Sur le moyen, pris en ses deuxième et troisième branches, ci-après annexé

6. En application de l'article 1014, alinéa 2, du code de procédure civile, il n'y a pas lieu de statuer par une décision spécialement motivée sur ces griefs qui ne sont manifestement pas de nature à entraîner la cassation.

Sur le moyen, pris en sa première branche

Enoncé du moyen

7. L'association fait grief à l'arrêt de rejeter ses demandes, alors « que l'abrogation d'un acte administratif entraîne sa disparition juridique pour l'avenir ; qu'en déboutant l'association Sagu 30 de ses demandes fondées sur l'article 9 du cahier des charges annexé à l'arrêté n° 2004-136-5 du 4 juin 2004, après avoir constaté que ces demandes tendaient au paiement de factures relatives aux frais de fonctionnement de l'association pour la période du 30 novembre 2014 au 30 octobre 2017 et que l'article 9 du cahier des charges annexé à l'arrêté n° 2004-136-5 du 4 juin 2004 n'avait été abrogé que par arrêté du directeur général de l'ARS du 12 décembre 2019, la cour d'appel, qui a fait produire un effet rétroactif à cette abrogation, a violé l'article L. 240-1 du code des relations entre le public et l'administration. »

Réponse de la Cour

8. Toute déclaration d'illégalité d'un texte réglementaire par le juge administratif, même décidée à l'occasion d'une autre instance, s'impose au juge civil qui ne peut faire application d'un texte illégal.
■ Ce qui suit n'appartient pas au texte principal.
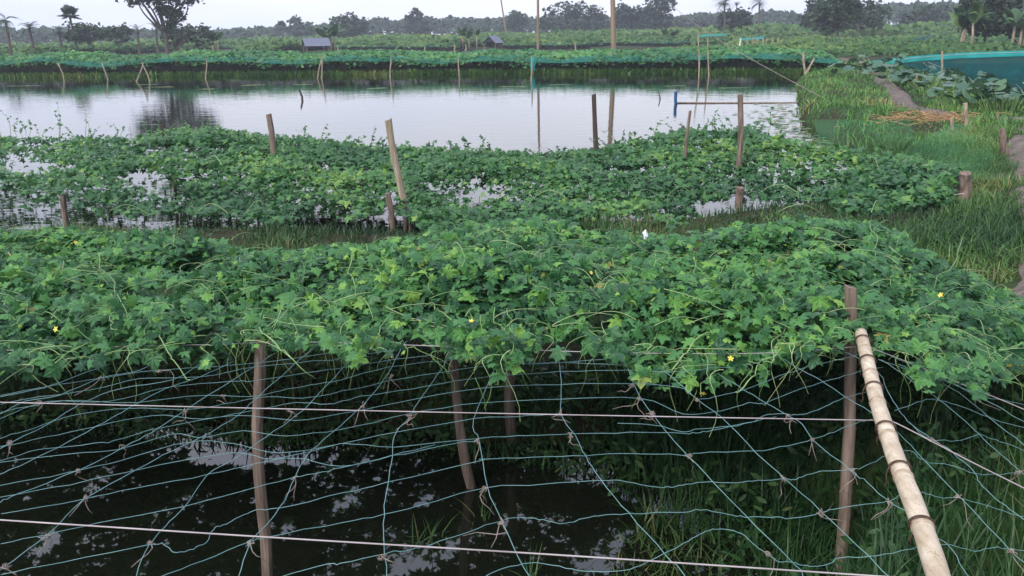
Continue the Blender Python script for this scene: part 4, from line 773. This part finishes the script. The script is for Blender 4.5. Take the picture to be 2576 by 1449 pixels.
for k, (a, b, c, d) in enumerate([(2322, 157, 2365, 192), (2335, 157, 2420, 190)]):
    pa, pb = W(a, b, .9), W(c, d, .0); o = MB().tube([pa - pa, pb - pa], .014, 5).build('guy_rope', M['wire'], None, True, pa); tag(o, ['steep thin rope slanting across the blue green net', 'flatter thin rope slanting across the blue green net'][k], 'rope', 'ropes in front of the blue net')

# ------------------------------------------------------------------ far bank vine row with teal net edge
FE = [(-160, 165), (0, 161), (110, 152), (240, 166), (420, 153), (520, 151), (640, 155), (760, 159), (840, 151), (1000, 153), (1100, 158), (1180, 153), (1290, 151), (1400, 156), (1500, 152), (1620, 152), (1700, 150), (1850, 144), (1960, 147), (2060, 154), (2120, 160)]
SHORE = [(-150, 83.5), (-36, 62.3), (0.2, 55.9), (16.6, 50.8), (20.5, 48.6)]
def over_shore(a, b):
    d = ray(a, b); best = None
    for (x0, y0), (x1, y1) in zip(SHORE[:-1], SHORE[1:]):
        A = np.array([[d[0], x0 - x1], [d[1], y0 - y1]]); t, u = np.linalg.solve(A, [x0, y0])
        if t > 0 and -1e-6 <= u <= 1: best = np.array([0, 0, EYE]) + t * d
    return best
fe = spline(np.array([q for q in (over_shore(a, b) for a, b in FE) if q is not None]), 6)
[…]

9. C'est dès lors à bon droit qu'après avoir constaté, en s'appuyant sur le dispositif de l'arrêt du 13 juin 2019 et ses motifs qui en sont le support nécessaire, que la décision implicite de rejet de la demande d'abrogation de l'article 9 avait été annulée aux motifs que le préfet n'avait pas compétence, à la date de publication du règlement, pour instaurer une contribution financière, constituant une taxe non prévue par la loi, la cour d'appel en a déduit que les demandes de l'association, fondées sur un acte administratif illégal dès l'origine, devaient être rejetées.

10. Le moyen n'est donc pas fondé.

PAR CES MOTIFS, la Cour :

REJETTE le pourvoi.

Arrêt rendu en formation de section.

- Président : Mme Duval-Arnould (conseiller doyen faisant fonction de président) - Rapporteur : M. Serrier - Avocat général : M. Chaumont - Avocat(s) : SARL Ortscheidt ; SCP Piwnica et Molinié -

Rapprochement(s) :

Soc., 16 février 2012, pourvoi n° 10-27.943, Bull. 2012, V, n° 72 (cassation sans renvoi).